Search the material and gather each line with "this" in it.
════════════════
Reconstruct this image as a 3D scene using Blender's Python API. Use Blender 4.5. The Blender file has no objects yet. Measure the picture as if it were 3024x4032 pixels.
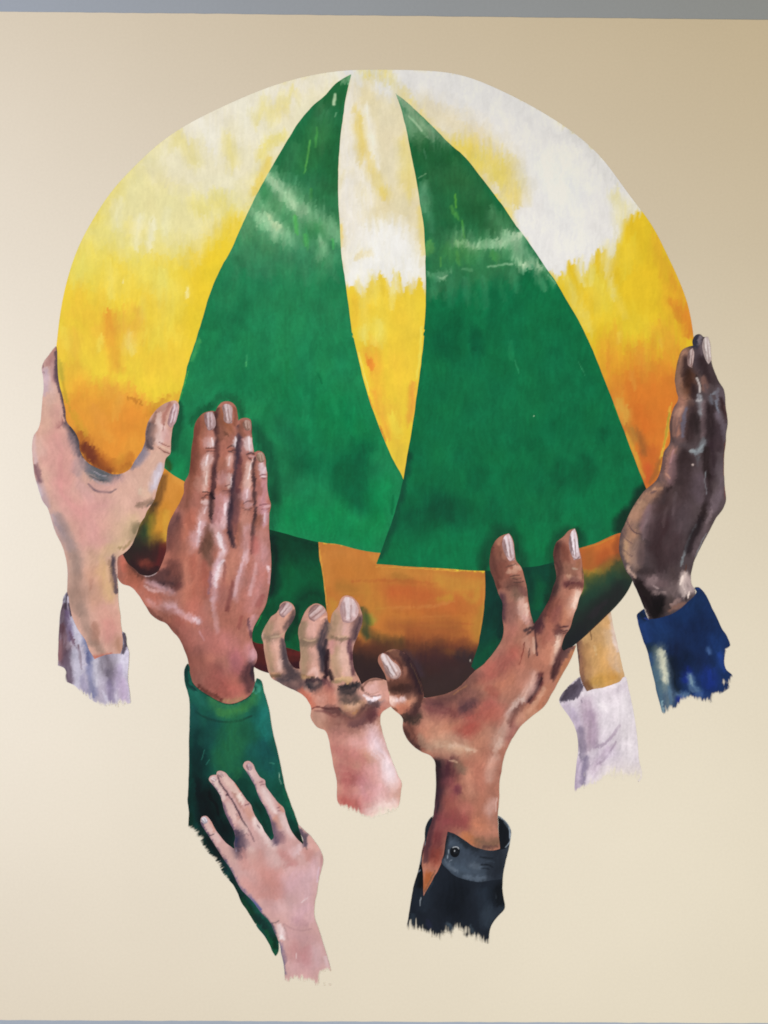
import bpy, math, re
import numpy as np

scene = bpy.context.scene

# ------------------------------------------------------------------ camera
PPM = 1500.0                      # painting units per metre
W, H = 3024.0, 4032.0
ZC = 1.75                         # height of the picture centre above the floor
DIST = 2.2
cam_data = bpy.data.cameras.new("camera")
cam = bpy.data.objects.new("camera", cam_data)
scene.collection.objects.link(cam)
cam.location = (0.0, -DIST, ZC)
cam.rotation_euler = (math.radians(90), 0, 0)
cam_data.sensor_fit = 'VERTICAL'
cam_data.sensor_height = 24.0
cam_data.sensor_width = 18.0
cam_data.lens = 24.0 * DIST / (H / PPM)
cam_data.clip_start = 0.05
cam_data.clip_end = 100.0
scene.camera = cam
scene.cycles.filter_width = 1.8
scene.render.resolution_x = 768
scene.render.resolution_y = 1024

# ------------------------------------------------------------------ world and lamps
world = bpy.data.worlds.new("World")
scene.world = world
world.use_nodes = True
AMB = (0.47, 0.345, 0.11)
bg = world.node_tree.nodes.get("Background")
bg.inputs[0].default_value = (AMB[0], AMB[1], AMB[2], 1)
bg.inputs[1].default_value = 1.0

LAMPS = [((-2.157, -2.483, 0.097), (5.544, 6.686, 9.301)),
         ((0.905, -2.456, -0.961), (3.399, 4.142, 5.098))]
LAMP_SIZE = 1.1
for (lx, ly, lz), k in LAMPS:
    ld = bpy.data.lights.new("room_lamp", 'AREA')
    ld.shape = 'SQUARE'
    ld.size = LAMP_SIZE
    m = max(k)
    ld.color = (k[0] / m, k[1] / m, k[2] / m)
    ld.energy = m * math.pi ** 2
    lo = bpy.data.objects.new("room_lamp", ld)
    scene.collection.objects.link(lo)
    lo.location = (lx, ly, lz + ZC)
    lo.rotation_euler = (math.radians(90), 0, 0)      # shines towards +y, straight at the wall

scene.view_settings.view_transform = 'Standard'
scene.view_settings.look = 'None'
scene.view_settings.exposure = 0.0
scene.view_settings.gamma = 1.0


def lamp_level(px, py):
    """how strongly the two lamps light a point of the wall (used to turn observed colours into paint colours)"""
    x = (px - W / 2) / PPM
    z = (H / 2 - py) / PPM
    out = np.zeros((len(px), 3))
    for (lx, ly, lz), k in LAMPS:
        for ox in (-.366, 0, .366):
            for oz in (-.366, 0, .366):
                r2 = (lx + ox - x) ** 2 + ly ** 2 + (lz + oz - z) ** 2
                f = ly * ly / r2 ** 2 / 9.0
                out += f[:, None] * np.array(k)
    return out + np.array(AMB)


# ------------------------------------------------------------------ noise
_rng = np.random.default_rng(7)
_T = _rng.random((256, 256))


def vnoise(x, y):
    xi = np.floor(x).astype(int)
    yi = np.floor(y).astype(int)
    fx = x - xi
    fy = y - yi
    fx = fx * fx * (3 - 2 * fx)
    fy = fy * fy * (3 - 2 * fy)
    x0, y0, x1, y1 = xi & 255, yi & 255, (xi + 1) & 255, (yi + 1) & 255
    return (_T[x0, y0] * (1 - fx) + _T[x1, y0] * fx) * (1 - fy) + (_T[x0, y1] * (1 - fx) + _T[x1, y1] * fx) * fy


def fbm(x, y, o=3):
    s, a, t = 0, .5, 0
    for i in range(o):
        s = s + a * vnoise(x * 2 ** i + 17.3 * i, y * 2 ** i + 5.1 * i)
        t += a
        a *= .5
    return s / t


# ------------------------------------------------------------------ reading drawings
FR = {'A': (100, 1300, 800), 'B': (100, 2000, 800), 'C': (500, 1500, 800), 'D': (500, 2200, 800),
      'E': (700, 2700, 800), 'F': (700, 3200, 800), 'G': (950, 2300, 800), 'H': (1500, 2000, 800),
      'I': (1500, 2500, 800), 'J': (1500, 3000, 800), 'K': (2224, 1300, 800), 'L': (2224, 1800, 800),
      'M': (2150, 2350, 800), 'P': (200, 250, 1200), 'Q': (1300, 250, 1200), 'R': (1824, 600, 1200),
      'S': (700, 1200, 1200), 'T': (1400, 1200, 1200), 'U': (1000, 2000, 800), 'O': (0, 0, 1659)}


def pts(txt, frame):
    out = []
    for tok in txt.split():
        if len(tok) == 1 and tok.isalpha():
            frame = tok
            continue
        a, b = tok.split(',')
        ox, oy, s = FR[frame]
        out.append((ox + float(a) * s / 1659.0, oy + float(b) * s / 1659.0))
    return np.array(out), frame


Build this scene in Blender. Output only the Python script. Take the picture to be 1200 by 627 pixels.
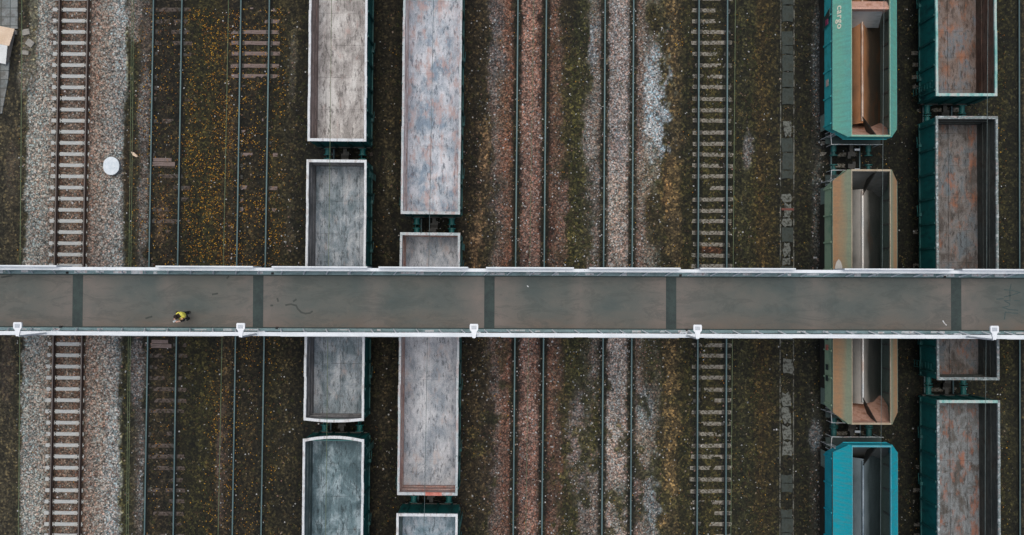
════════════════
> [Task response]
Reconstruct this image as a 3D scene using Blender's Python API. Use Blender 4.5. The Blender file has no objects yet. Measure the picture as if it were 3024x4032 pixels.
Build this scene in Blender. Output only the Python script. Take the picture to be 1200 by 627 pixels.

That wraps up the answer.